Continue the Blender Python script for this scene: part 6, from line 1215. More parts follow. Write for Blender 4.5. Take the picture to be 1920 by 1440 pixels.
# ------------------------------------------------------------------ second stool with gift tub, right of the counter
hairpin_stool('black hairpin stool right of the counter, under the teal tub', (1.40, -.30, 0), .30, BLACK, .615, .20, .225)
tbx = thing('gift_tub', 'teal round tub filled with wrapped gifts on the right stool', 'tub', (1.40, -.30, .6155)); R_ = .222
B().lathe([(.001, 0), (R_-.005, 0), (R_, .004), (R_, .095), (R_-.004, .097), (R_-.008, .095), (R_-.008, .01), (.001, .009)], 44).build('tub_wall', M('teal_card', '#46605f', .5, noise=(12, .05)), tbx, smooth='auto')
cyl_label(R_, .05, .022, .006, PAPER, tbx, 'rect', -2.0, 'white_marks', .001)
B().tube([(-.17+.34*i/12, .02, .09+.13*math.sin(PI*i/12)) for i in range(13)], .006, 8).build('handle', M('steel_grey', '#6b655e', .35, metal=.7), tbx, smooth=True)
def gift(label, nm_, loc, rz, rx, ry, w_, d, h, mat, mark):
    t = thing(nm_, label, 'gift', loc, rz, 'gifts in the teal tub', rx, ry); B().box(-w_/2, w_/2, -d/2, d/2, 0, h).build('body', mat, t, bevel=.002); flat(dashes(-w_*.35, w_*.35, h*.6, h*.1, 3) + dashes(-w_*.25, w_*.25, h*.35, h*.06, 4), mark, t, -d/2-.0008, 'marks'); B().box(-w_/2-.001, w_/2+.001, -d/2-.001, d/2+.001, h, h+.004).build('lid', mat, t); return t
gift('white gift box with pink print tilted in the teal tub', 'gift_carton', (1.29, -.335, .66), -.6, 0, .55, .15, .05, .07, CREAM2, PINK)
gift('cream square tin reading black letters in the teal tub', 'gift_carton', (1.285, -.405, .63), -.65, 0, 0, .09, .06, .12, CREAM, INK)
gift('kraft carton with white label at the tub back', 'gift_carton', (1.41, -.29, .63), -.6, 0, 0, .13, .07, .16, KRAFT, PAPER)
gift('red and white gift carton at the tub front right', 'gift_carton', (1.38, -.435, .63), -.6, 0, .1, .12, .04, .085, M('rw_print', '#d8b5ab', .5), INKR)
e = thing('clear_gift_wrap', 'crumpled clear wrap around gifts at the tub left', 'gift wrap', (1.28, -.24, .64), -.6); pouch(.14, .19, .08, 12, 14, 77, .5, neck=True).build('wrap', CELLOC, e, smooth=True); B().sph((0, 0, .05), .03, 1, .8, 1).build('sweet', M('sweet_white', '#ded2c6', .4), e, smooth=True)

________

Return the listing above in full, character for character.

• _SOLUTION BELOW_:
Continue the Blender Python script for this scene: part 6, from line 1215. More parts follow. Write for Blender 4.5. Take the picture to be 1920 by 1440 pixels.
# ------------------------------------------------------------------ second stool with gift tub, right of the counter
hairpin_stool('black hairpin stool right of the counter, under the teal tub', (1.40, -.30, 0), .30, BLACK, .615, .20, .225)
tbx = thing('gift_tub', 'teal round tub filled with wrapped gifts on the right stool', 'tub', (1.40, -.30, .6155)); R_ = .222
B().lathe([(.001, 0), (R_-.005, 0), (R_, .004), (R_, .095), (R_-.004, .097), (R_-.008, .095), (R_-.008, .01), (.001, .009)], 44).build('tub_wall', M('teal_card', '#46605f', .5, noise=(12, .05)), tbx, smooth='auto')
cyl_label(R_, .05, .022, .006, PAPER, tbx, 'rect', -2.0, 'white_marks', .001)
B().tube([(-.17+.34*i/12, .02, .09+.13*math.sin(PI*i/12)) for i in range(13)], .006, 8).build('handle', M('steel_grey', '#6b655e', .35, metal=.7), tbx, smooth=True)
def gift(label, nm_, loc, rz, rx, ry, w_, d, h, mat, mark):
    t = thing(nm_, label, 'gift', loc, rz, 'gifts in the teal tub', rx, ry); B().box(-w_/2, w_/2, -d/2, d/2, 0, h).build('body', mat, t, bevel=.002); flat(dashes(-w_*.35, w_*.35, h*.6, h*.1, 3) + dashes(-w_*.25, w_*.25, h*.35, h*.06, 4), mark, t, -d/2-.0008, 'marks'); B().box(-w_/2-.001, w_/2+.001, -d/2-.001, d/2+.001, h, h+.004).build('lid', mat, t); return t
gift('white gift box with pink print tilted in the teal tub', 'gift_carton', (1.29, -.335, .66), -.6, 0, .55, .15, .05, .07, CREAM2, PINK)
gift('cream square tin reading black letters in the teal tub', 'gift_carton', (1.285, -.405, .63), -.65, 0, 0, .09, .06, .12, CREAM, INK)
gift('kraft carton with white label at the tub back', 'gift_carton', (1.41, -.29, .63), -.6, 0, 0, .13, .07, .16, KRAFT, PAPER)
gift('red and white gift carton at the tub front right', 'gift_carton', (1.38, -.435, .63), -.6, 0, .1, .12, .04, .085, M('rw_print', '#d8b5ab', .5), INKR)
e = thing('clear_gift_wrap', 'crumpled clear wrap around gifts at the tub left', 'gift wrap', (1.28, -.24, .64), -.6); pouch(.14, .19, .08, 12, 14, 77, .5, neck=True).build('wrap', CELLOC, e, smooth=True); B().sph((0, 0, .05), .03, 1, .8, 1).build('sweet', M('sweet_white', '#ded2c6', .4), e, smooth=True)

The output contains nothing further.